NE Sen. Johanns: Fischer won't get "tangled up" in Tea Party

Yesterday, the right wing media was abuzz with the story of Deb Fischer, the Tea Party David who took down the establishment GOP's Goliath, Jon Bruning. So why would Nebraska Senator Mike Johanns take issue with that?
“She's not going to get tangled up in Tea Party and everything else,” Johanns told the Omaha World Herald. “I just think she's going to be a very common-sense, practical conservative, and we need more of that here.”


Conventional wisdom would say that Johanns isn't even making sense. How can the Tea Party candidate not get "tangled up" in the Tea Party? What is he talking about?
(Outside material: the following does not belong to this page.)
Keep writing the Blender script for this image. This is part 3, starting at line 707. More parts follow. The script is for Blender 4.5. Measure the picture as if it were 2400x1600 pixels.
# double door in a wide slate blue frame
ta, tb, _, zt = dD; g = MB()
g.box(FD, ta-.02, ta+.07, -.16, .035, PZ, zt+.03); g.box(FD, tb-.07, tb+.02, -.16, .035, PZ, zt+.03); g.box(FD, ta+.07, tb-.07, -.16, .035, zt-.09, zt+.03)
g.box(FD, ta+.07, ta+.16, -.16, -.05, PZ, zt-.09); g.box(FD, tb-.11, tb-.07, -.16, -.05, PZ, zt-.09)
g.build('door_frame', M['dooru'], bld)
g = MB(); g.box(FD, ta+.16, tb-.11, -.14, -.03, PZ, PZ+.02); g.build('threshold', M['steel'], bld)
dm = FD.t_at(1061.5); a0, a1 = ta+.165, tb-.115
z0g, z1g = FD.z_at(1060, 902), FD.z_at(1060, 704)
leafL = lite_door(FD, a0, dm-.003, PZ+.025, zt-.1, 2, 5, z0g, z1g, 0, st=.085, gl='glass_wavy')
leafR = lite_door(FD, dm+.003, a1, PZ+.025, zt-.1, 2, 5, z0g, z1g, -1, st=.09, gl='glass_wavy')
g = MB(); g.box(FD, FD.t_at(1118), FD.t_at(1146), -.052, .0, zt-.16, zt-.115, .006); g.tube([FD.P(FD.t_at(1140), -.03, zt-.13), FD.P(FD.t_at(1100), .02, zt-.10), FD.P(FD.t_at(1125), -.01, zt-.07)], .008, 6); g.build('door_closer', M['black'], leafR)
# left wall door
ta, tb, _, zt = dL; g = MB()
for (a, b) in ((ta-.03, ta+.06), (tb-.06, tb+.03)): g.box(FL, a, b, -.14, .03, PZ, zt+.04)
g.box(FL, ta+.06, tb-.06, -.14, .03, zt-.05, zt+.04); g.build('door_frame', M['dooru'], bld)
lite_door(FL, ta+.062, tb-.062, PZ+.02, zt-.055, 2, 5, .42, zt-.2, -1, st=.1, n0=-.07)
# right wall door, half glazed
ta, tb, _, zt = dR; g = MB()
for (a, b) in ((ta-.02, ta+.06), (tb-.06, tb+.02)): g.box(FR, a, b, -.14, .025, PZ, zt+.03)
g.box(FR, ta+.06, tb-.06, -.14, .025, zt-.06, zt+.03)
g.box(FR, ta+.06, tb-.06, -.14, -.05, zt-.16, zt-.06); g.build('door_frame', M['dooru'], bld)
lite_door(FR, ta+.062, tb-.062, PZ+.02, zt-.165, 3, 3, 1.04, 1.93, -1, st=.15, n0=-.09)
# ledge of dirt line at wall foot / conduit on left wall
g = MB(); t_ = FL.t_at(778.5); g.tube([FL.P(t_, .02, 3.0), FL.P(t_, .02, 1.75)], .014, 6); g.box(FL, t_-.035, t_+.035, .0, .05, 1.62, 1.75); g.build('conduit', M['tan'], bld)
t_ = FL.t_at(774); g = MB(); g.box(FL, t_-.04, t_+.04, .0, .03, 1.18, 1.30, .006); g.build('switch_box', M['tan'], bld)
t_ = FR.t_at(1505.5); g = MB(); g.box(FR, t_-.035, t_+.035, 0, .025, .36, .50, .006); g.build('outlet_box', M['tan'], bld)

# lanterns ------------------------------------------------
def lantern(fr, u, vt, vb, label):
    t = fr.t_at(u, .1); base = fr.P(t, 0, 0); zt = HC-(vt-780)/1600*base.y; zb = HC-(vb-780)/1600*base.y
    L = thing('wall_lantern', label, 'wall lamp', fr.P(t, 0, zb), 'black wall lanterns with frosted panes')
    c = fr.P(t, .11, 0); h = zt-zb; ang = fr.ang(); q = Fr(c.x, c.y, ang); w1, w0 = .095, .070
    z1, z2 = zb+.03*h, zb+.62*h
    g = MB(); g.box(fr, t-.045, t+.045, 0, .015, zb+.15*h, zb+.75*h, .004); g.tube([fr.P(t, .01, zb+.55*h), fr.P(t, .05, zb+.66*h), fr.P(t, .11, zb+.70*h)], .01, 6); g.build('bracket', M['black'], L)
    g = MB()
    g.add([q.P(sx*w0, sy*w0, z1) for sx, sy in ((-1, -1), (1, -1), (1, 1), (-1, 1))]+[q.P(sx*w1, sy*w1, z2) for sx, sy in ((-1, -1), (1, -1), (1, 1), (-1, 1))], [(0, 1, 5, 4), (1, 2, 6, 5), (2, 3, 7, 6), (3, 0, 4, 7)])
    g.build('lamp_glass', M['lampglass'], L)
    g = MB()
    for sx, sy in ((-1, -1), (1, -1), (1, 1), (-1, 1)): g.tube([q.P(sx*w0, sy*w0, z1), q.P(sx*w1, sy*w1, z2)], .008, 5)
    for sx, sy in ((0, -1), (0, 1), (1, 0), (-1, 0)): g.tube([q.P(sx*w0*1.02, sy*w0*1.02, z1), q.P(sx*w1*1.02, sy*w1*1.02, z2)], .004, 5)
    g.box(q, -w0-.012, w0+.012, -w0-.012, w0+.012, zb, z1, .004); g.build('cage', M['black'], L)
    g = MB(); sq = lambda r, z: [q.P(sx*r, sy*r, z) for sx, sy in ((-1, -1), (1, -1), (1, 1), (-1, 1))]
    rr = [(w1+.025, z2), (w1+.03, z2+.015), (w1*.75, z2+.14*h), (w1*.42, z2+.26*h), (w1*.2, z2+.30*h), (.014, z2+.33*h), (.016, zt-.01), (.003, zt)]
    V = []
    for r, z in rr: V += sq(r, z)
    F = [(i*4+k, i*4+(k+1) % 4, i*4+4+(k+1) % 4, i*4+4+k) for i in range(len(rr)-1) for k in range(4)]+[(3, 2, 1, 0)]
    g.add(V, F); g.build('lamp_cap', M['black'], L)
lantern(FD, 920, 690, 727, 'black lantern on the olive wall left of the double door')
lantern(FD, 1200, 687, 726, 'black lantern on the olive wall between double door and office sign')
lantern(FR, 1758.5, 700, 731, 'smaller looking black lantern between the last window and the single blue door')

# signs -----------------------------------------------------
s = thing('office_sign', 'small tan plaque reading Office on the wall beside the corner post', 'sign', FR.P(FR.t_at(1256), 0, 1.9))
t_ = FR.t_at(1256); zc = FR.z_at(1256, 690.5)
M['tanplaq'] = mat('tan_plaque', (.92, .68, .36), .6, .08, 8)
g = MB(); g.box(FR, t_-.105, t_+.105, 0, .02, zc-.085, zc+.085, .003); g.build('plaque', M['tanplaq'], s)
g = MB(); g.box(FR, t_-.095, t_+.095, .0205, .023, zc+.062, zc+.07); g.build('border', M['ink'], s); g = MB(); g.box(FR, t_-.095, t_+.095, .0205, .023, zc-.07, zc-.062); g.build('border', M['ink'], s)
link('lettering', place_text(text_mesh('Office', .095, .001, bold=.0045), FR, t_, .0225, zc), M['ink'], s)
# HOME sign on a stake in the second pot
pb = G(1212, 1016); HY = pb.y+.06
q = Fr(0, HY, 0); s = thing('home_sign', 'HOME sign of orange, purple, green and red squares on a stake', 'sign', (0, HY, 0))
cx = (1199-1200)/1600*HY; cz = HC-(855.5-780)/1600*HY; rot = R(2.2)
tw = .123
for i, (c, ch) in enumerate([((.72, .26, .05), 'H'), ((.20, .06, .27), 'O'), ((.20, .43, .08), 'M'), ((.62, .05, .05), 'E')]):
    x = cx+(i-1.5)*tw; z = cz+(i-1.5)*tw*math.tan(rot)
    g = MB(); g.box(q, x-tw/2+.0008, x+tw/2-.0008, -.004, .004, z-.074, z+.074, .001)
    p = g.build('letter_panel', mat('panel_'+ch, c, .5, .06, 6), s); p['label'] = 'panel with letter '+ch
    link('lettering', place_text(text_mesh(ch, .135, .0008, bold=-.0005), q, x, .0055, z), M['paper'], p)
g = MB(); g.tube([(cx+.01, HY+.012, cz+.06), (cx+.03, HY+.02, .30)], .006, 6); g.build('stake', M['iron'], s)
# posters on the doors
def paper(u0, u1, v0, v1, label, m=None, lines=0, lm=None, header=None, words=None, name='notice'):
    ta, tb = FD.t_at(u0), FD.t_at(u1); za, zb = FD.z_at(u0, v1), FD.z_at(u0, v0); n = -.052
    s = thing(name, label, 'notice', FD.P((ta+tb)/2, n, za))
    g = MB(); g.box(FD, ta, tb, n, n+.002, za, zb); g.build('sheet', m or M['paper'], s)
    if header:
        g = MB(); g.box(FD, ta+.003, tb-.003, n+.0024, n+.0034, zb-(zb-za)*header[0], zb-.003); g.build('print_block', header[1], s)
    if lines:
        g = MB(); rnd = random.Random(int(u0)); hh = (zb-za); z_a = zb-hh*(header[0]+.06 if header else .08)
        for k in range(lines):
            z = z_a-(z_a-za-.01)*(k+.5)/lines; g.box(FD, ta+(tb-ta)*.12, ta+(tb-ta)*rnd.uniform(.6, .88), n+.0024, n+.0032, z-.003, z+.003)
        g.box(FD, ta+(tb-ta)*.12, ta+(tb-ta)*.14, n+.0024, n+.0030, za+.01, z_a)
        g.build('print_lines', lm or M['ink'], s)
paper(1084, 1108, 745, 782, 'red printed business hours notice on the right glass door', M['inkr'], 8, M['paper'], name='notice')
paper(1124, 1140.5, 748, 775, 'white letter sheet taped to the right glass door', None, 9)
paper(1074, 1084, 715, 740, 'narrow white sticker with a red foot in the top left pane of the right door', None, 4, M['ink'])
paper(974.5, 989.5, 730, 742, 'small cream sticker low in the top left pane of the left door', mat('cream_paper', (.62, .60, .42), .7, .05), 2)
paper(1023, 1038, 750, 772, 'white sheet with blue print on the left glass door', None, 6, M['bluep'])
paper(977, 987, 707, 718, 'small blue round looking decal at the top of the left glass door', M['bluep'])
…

Johanns is talking about reality. What's being billed as a Tea Party victory has almost nothing to do with the Tea Party. I'm not going to make many friends among those who claim victory after-the-fact, but the simple truth is that no Nebraska Tea Party groups made any official endorsements in the primary election. I don't doubt that there were many Tea Party people working in the Deb Fischer campaign, as there were in the Stenberg and Bruning campaigns. But there was no unified and organized Tea Party thrust behind any one candidate because all the candidates had Tea Party ties. (For more explanation about what really happened, I recommend this article from  Leavenworth St: "How Deb did it.")

As controversial as that truth is (and yes, truth can and often will be controversial) it hints at something even more uncomfortable. I've been observing and commenting in other forums for quite some time that right wing media has been taking too many lessons from their mainstream counterparts. But this salvo landing right in my home puts the hard underline beneath what I've been saying. Right wing media has adopted one of the mainstream media's favorite tools, and it's also one that the right loves to expose: the Narrative.

Defined, the "narrative" tactic is where one or several media outlets emphasize the news that supports a particular story that the outlets want to tell. At it's most basic, this tactic employs self-censorship and selective editing, reporting only desirable information and excluding the rest. In a more advanced state, the tactic actually involves altering facts to enhance the story being told. Even in basic form, the narrative approach to reporting borders on fiction, but the advanced form is outright fabrication.

Currently, the narrative that the right wants to promote is that the Tea Party is taking down the Republican establishment and cleaning up the party. This is what the radio talkers and conservative bloggers want to happen, so they will gladly report any story where it does. But I have seen with my own eyes that they aren't content to just report when it happens. In the case of the Nebraska primary for US Senate, one would think the media on the right would be thrilled to report that conservatism has so taken hold of the state that Republican voters have only conservative candidates to choose from.

Not so. So desirous are they to push their desired narrative, right wing media personalities have actually branded solid conservative candidates as establishment RINOs. How else to you dismiss an Attorney General who was one of the first to bring suit against ObamaCare, pledging to do so before it was even signed into law? Important and prescient facts like this are deftly swept under the rug and instead frontrunner status is falsely equated with the "establishment." If such logic were made consistent, Deb Fischer should now be an establishment Republican by virtue of her victory.

This just goes to show that the supposed reforms that the new media was going to bring to journalism were embarrassingly short-lived. It casts a pall over all their reporting and slings us back into the age where the news couldn't be trusted.